I can see the first layer has a lot of red, but the resolution is too low to judge if it’s a decent GND plane.
Instead, I’d forget about the top layer and use the whole bottom layer as a continuous GND plane.

If you want to do this right, then that also means you have to remove that single green track from the bottom layer, because it interrupts your GND plane.
One way of doing this is to rotate those 8 resistors by 180 degrees, and then route that track around the connectors on the right side. Another way is to just rotate those resistors 90 degrees and use them as hop-overs for the horizontal tracks. This would “collect” all pads of the net that is now green in a small area in the center of the PCB.

There are no costs involved for you. Once you have a dual-layer PCB, the PCB manufacturer does not care how much copper you put on the PCB.

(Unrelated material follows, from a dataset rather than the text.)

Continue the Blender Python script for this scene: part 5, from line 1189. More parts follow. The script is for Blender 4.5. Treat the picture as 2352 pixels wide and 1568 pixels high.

Some say that having a lot of copper on the PCB could make it slightly (maybe a cent or so) cheaper because the copper does not have to be etched away, and it saves etchant. Usually the copper is also 17um thick on the pre-preg, then te holes are drilled and the holes are plated with electrolysis, which also thickens the copper over the whole PCB area to 35um.

Offtopic
I wonder how much money PCB manufacturers could save by:

  1. Drilling via’s
  2. Applying a mask to make big area’s non-conductive.
  3. Electro plating the via’s and other still exposed copper.
  4. Removing that mask and applying a “normal” mask for the rest of te PCB proecess.